La Fortuna et Melanto de Giuseppina Bridelli nasille ou siffle ses propos acides et conseils pernicieux. Quand elle quitte sa voix fine, pour se faire persuasive, son timbre prend l’outre-noir luisant de sa robe, que porte sa puissance déclamatoire.
L’Iro du ténor néerlandais Marcel Beekman est inquiétant, vociférant et bêlant à souhait, personnage carnavalesque, dans la tradition de l’opéra vénitien, sorte d’enfant indomptable. Le mitraillage d’onomatopées se perd dans le cri dévorant, dans le sillage surhumain du baryton de Songs and Fragments (Johannes Martin Kränzle) donné in loco : « Que mon corps aille nourrir la tombe ».
L’Umana Fragilità et Anfinomo du contre-ténor français Paul-Antoine Bénos-Djian (ancien artiste de l’Académie) est tout en finesse et en longueur, souffle nacré saupoudrant ses aigus. Le Pisandro du ténor tchèque Petr Nekoranec est tout buste et muscle dehors, à la voix capiteuse de cédrat. La projection du ténor anglais Joel Williams, en Eurimaco, « charmant bavard », est acérée ou aérée, au timbre de noisette et de drap d’or, en fonction des maximes déclamées.

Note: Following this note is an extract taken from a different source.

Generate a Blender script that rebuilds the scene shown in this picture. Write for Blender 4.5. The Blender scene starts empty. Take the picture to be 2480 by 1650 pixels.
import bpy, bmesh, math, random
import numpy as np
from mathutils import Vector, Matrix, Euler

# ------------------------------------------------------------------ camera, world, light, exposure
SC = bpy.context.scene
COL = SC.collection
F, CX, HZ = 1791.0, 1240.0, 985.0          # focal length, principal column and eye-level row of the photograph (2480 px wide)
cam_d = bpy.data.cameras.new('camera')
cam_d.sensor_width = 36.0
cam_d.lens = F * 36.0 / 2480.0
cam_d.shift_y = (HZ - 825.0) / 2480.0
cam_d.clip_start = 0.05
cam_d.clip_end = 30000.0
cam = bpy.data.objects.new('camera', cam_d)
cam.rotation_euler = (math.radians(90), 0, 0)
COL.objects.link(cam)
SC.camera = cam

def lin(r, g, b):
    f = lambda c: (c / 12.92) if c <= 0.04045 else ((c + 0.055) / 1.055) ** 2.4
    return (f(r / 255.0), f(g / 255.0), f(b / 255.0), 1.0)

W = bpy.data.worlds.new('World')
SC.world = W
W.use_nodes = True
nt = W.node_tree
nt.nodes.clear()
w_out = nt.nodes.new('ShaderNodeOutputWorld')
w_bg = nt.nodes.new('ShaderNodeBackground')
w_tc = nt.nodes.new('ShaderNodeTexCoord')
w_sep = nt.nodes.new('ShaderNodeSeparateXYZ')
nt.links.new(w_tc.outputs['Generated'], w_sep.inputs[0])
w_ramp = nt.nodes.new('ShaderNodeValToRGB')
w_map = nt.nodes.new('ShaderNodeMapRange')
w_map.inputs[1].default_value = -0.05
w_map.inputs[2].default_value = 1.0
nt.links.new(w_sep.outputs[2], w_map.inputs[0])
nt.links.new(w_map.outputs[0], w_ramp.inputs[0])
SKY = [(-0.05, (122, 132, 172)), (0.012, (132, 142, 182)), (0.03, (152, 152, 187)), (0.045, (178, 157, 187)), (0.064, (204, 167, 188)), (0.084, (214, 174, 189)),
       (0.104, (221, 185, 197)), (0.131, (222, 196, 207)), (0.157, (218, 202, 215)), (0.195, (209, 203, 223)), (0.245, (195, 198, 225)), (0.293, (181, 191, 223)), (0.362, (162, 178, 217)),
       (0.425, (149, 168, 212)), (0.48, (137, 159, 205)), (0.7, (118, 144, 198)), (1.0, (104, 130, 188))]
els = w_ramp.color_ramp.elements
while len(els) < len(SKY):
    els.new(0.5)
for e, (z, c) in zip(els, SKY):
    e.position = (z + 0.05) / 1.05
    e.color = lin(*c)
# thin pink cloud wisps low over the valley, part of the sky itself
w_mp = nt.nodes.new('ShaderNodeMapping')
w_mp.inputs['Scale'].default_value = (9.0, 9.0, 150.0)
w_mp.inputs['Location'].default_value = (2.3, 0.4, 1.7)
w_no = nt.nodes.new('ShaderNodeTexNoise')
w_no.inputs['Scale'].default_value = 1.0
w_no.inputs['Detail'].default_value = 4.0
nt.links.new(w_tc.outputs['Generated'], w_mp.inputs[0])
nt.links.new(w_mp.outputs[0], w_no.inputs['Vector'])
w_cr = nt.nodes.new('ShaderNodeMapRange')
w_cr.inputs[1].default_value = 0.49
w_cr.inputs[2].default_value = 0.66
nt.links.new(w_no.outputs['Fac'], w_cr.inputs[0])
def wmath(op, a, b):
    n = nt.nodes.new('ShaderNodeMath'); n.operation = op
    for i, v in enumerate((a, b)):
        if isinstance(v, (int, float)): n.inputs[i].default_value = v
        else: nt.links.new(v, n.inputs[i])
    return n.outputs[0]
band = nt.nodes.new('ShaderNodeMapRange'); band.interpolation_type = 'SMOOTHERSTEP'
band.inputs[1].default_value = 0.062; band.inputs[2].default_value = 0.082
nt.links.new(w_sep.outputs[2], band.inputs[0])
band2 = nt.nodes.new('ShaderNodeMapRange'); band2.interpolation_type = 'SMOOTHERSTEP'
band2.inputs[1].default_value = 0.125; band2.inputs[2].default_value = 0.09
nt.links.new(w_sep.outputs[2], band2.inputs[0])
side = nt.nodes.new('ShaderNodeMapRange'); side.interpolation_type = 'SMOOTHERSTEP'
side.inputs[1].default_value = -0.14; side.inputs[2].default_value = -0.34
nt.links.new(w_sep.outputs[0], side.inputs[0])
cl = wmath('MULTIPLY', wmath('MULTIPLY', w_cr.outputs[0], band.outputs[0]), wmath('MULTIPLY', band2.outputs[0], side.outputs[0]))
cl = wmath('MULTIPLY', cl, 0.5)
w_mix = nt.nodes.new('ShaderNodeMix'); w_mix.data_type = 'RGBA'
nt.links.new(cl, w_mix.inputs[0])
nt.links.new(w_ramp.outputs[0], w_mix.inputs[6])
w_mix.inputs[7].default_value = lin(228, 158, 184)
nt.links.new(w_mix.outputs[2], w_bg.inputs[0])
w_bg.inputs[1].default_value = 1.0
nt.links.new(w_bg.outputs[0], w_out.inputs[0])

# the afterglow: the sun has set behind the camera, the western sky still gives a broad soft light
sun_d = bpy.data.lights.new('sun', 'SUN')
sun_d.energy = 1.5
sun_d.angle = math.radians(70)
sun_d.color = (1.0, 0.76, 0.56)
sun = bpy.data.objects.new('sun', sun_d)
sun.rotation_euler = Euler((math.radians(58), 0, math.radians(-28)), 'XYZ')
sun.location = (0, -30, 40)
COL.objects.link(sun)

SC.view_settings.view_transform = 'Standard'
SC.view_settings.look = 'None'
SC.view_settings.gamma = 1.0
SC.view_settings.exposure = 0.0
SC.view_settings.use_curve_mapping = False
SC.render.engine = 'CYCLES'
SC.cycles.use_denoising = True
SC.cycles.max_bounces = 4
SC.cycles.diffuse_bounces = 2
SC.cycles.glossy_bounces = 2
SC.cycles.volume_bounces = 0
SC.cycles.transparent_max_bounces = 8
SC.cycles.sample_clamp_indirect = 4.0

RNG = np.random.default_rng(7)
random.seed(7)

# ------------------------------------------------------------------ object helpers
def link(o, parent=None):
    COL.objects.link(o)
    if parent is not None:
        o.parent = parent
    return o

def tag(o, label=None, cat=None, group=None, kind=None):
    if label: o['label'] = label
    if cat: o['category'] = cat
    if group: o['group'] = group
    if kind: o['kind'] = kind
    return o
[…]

À la direction, Leonardo García Alarcón maîtrise l’intempestif comme la longue durée, unifiant la grande avancée du mythe dans la danse des vagues sur le rivage. L’Orchestre Cappella Mediterranea est bien une petite méditerranée, mer fermée imprévisible, aux tempêtes redoutables. La fosse, aux ritournelles punchy, est électrisante. Les trombones, en galerie, sont solennels, tandis que clavecin, orgue, théorbe et archiluth égrainent et foulent en fosse leur vendange de raisin chasselas.
Le public, en rang serré, applaudit longuement un spectacle qui, ordonné par une scénographie intemporelle et ascétique, convie les sens au grand banquet baroque.